Ey şerefli insanlar, sabırlı olun ve bilin ki ölüm sadece sizi acılardan geçirerek ebedi ve geniş cennete götüren bir köprüdür. Kim bir zindandan bir köşke geçmek istemez? Oysa aynı ölüm düşmanlarınız için bir köşkten bir zindana ve bir işkence yerine intikal etmek gibidir. Babam Allah Resulü’nden -s- naklen bana şöyle buyurmuştu: Dünya müminin zindanı ve kafirin cennetidir ve ölüm, iman ehli olanları cennete ve küfür ehli olanları cennete ulaştıran bir köprüdür.

Müslümanların izzeti İslam Peygamberi’nin -s- tasarladığı ideal ve meşru nizamı benimsemektedir ve bu nizam, imamet nizamıdır. Dolayısıyla Yezid gibilerinin iktidarı ve sultası, ilahi ideal nizamla çelişmekte ve müminlerin zilleti anlamındaydı. Kendisi imamet nizamının temsilcisi ve başı olan İmam Hüseyin -s- İslam’ın ve Müslümanların izzetini istiyordu. İmam Yezid iktidarını ve sultasını zillet biliyor ve bu yüzden karşı çıkıyordu.

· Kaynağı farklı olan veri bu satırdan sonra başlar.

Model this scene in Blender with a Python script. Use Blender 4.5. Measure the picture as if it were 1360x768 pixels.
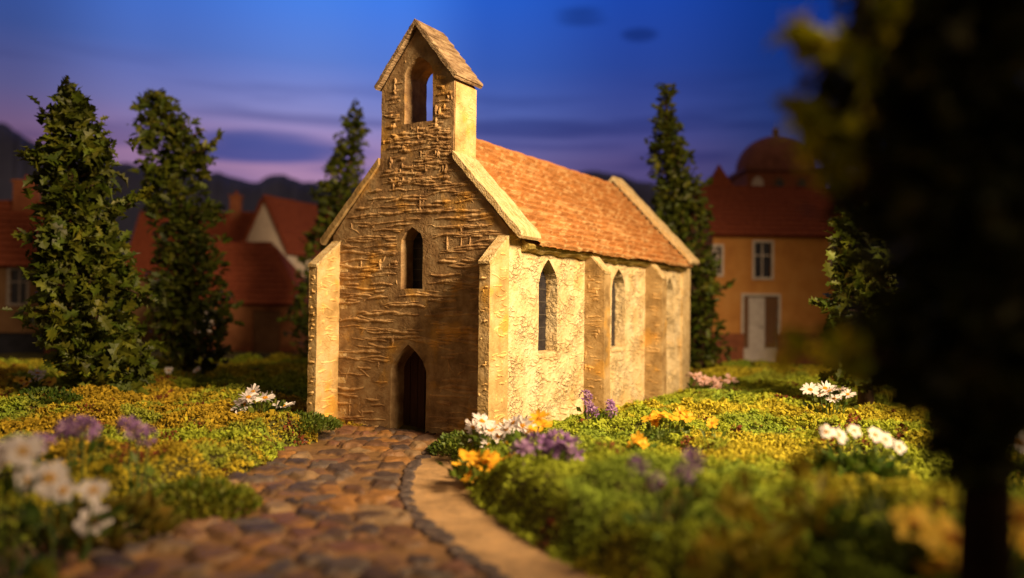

Kuşkusuz İmam Hüseyin’in tek amacı ilahi güç ve iradenin toplumda tecelli etmesiydi ve asla ilahi dini zayıflatacak bir şey yapmazdı. Bu yüzden hazret için geriye kalan tek yol, ya savaşmak, ya da zillete boyun eğip Yezid’e teslim olmaktı. Buna göre İmam Allah yolunda şehit olmayı zalim Yezid’e biat etmekten daha üstün gördü ve açıkça zillet bize yakışmaz, diye buyurdu.

İmam Hüseyin -s- o hassas ve kritik dönemin tamamında günün şartlarına göre İslam ilkelerini korumak üzere en iyi yolu seçti ve batıl ve nifak elebaşıları ile mücadeleyi tercih etti ve bu yılmaz ve onurlu çabaların meyvesi de hak tealanın rızasını kazandığı şehadetti. Bu yüzden İmam Fecr suresinin 27 ila 30. ayetlerinin tam mısdakıdır. Ayetler şöyle buyurmakta:

Ey huzura kavuşmuş insan! Sen O'ndan hoşnut, O da senden hoşnut olarak Rabbine dön. (Seçkin) kullarım arasına katıl, Ve cennetime gir.

Değerli dostlar bugünkü sohbetimizin süresinin sonuna geldik. Sizlere veda etmeden önce Aşura ziyaretinin çok meşhur bir bölümünü okumak istiyoruz: Ben sizinle barışta olan herkesle barışığım ve sizinle savaşan herkesle savaştayım; kıyamet gününe dek.

Gerçekten de her insan bu cümleleri söylemekle ilahi değerleri korumak için son nefesine ve kanının son damlasına kadar direnmeyi ve ebedi saadeti elde etmeyi öğrenmektedir.